● Records for processing:

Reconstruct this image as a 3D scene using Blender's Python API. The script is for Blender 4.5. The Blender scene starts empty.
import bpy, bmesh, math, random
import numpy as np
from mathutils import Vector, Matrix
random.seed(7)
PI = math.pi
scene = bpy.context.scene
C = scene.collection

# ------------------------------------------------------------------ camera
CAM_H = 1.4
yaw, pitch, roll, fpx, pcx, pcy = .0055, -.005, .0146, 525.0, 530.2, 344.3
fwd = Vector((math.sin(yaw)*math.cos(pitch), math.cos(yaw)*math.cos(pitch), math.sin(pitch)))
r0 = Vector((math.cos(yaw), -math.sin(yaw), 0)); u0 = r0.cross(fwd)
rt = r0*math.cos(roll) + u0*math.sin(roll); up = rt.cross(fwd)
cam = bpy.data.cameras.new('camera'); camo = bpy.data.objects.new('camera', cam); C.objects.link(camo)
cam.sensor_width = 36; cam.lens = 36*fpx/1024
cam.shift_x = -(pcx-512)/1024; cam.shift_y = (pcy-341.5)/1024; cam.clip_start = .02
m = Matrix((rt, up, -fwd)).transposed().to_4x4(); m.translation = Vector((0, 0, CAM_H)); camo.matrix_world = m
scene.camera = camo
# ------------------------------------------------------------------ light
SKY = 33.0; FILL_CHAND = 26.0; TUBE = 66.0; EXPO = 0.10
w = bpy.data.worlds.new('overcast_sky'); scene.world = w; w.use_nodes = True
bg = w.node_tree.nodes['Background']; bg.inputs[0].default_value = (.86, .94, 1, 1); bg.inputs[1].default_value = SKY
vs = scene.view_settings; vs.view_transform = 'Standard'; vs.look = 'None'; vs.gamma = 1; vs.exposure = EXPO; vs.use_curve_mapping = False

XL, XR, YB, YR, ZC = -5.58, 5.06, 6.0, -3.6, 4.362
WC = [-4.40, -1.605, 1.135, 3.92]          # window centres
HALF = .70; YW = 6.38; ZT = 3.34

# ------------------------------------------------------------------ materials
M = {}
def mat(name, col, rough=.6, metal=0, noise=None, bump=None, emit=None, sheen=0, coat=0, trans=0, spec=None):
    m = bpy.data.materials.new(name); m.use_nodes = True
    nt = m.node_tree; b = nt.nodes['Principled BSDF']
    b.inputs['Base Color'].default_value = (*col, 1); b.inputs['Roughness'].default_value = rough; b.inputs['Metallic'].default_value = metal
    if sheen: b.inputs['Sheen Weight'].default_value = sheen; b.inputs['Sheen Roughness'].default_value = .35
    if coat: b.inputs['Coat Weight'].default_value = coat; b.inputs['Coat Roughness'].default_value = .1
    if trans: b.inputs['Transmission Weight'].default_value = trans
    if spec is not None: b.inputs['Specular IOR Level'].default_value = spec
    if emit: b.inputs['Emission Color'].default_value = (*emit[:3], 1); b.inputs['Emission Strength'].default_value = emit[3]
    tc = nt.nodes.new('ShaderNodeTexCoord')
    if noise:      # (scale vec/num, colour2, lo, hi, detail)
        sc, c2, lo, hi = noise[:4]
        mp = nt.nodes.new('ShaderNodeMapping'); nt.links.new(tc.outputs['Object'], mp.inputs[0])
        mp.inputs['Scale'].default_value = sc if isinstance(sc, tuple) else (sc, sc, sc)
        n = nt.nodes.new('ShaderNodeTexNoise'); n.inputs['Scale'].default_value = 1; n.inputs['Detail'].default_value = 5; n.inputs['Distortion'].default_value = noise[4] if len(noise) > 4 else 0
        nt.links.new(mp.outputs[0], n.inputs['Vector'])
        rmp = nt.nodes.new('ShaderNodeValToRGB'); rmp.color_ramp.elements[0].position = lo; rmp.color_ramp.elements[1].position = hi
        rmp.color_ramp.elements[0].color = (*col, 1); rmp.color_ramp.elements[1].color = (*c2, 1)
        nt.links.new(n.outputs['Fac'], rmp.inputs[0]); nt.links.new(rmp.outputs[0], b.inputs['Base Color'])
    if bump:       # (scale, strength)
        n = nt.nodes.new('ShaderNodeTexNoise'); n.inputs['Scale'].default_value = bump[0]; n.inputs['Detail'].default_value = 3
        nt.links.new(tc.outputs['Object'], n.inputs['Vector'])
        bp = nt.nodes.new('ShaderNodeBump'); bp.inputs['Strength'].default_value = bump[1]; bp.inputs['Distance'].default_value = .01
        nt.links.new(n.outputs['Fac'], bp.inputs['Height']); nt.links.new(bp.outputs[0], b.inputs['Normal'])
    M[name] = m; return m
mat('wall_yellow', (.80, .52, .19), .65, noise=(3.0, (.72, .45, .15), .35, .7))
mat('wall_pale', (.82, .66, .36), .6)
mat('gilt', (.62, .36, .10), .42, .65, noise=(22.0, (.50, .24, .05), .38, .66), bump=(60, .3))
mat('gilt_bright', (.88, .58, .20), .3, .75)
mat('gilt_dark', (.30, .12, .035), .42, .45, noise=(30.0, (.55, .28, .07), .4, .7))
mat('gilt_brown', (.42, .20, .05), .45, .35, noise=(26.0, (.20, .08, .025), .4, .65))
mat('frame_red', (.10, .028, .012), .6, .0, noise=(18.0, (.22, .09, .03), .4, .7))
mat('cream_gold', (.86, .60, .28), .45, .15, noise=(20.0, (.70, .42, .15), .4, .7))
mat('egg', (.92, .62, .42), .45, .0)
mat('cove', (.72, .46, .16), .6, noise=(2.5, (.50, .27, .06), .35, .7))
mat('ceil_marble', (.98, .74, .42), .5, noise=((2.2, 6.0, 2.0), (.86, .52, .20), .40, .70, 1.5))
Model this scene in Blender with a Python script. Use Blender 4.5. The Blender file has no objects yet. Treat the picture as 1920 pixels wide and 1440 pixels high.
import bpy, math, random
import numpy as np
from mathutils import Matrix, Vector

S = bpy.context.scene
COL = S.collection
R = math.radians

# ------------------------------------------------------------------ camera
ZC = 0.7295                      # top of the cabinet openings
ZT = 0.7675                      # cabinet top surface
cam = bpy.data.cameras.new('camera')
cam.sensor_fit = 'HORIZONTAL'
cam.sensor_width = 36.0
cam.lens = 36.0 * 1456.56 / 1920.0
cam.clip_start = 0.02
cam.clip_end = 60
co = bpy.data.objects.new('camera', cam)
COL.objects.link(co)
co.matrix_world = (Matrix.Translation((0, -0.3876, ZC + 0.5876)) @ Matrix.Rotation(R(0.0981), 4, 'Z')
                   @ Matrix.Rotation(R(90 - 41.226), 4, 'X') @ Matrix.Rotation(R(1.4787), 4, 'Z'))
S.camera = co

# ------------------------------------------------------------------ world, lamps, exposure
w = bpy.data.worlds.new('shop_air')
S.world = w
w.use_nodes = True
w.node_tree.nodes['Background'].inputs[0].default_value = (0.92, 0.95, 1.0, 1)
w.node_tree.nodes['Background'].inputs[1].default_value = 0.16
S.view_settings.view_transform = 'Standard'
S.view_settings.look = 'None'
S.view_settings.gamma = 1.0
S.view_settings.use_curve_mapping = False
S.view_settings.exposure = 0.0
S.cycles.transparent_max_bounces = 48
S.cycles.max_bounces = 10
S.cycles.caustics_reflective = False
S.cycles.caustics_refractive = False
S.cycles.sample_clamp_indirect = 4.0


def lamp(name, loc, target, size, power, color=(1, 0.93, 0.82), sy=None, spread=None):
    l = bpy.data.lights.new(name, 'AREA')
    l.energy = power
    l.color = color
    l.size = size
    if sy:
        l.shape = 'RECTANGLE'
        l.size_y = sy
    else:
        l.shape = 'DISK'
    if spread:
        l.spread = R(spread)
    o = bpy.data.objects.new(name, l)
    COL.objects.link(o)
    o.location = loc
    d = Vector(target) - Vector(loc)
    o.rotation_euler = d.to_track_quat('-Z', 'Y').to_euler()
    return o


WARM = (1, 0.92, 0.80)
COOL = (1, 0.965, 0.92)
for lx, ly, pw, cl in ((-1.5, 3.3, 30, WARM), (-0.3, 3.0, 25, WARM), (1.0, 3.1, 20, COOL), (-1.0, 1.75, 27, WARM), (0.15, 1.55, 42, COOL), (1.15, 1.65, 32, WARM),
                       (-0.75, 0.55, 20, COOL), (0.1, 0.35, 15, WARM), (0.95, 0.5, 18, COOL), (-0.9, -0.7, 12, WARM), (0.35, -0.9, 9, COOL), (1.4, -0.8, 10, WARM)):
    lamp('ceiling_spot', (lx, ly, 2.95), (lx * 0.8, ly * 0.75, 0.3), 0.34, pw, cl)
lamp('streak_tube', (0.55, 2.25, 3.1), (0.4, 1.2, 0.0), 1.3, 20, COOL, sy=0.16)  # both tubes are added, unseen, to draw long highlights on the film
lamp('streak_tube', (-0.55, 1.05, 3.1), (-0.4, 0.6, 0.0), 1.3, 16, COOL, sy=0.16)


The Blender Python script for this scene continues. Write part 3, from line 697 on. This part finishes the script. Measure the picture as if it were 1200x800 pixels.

● Aim of the task:
Exactly as written, please reproduce the lines from the first line of the data to the line containing "C = scene.collection", inclusive, and nothing else.

● Solved exercise:
Reconstruct this image as a 3D scene using Blender's Python API. The script is for Blender 4.5. The Blender scene starts empty.
import bpy, bmesh, math, random
import numpy as np
from mathutils import Vector, Matrix
random.seed(7)
PI = math.pi
scene = bpy.context.scene
C = scene.collection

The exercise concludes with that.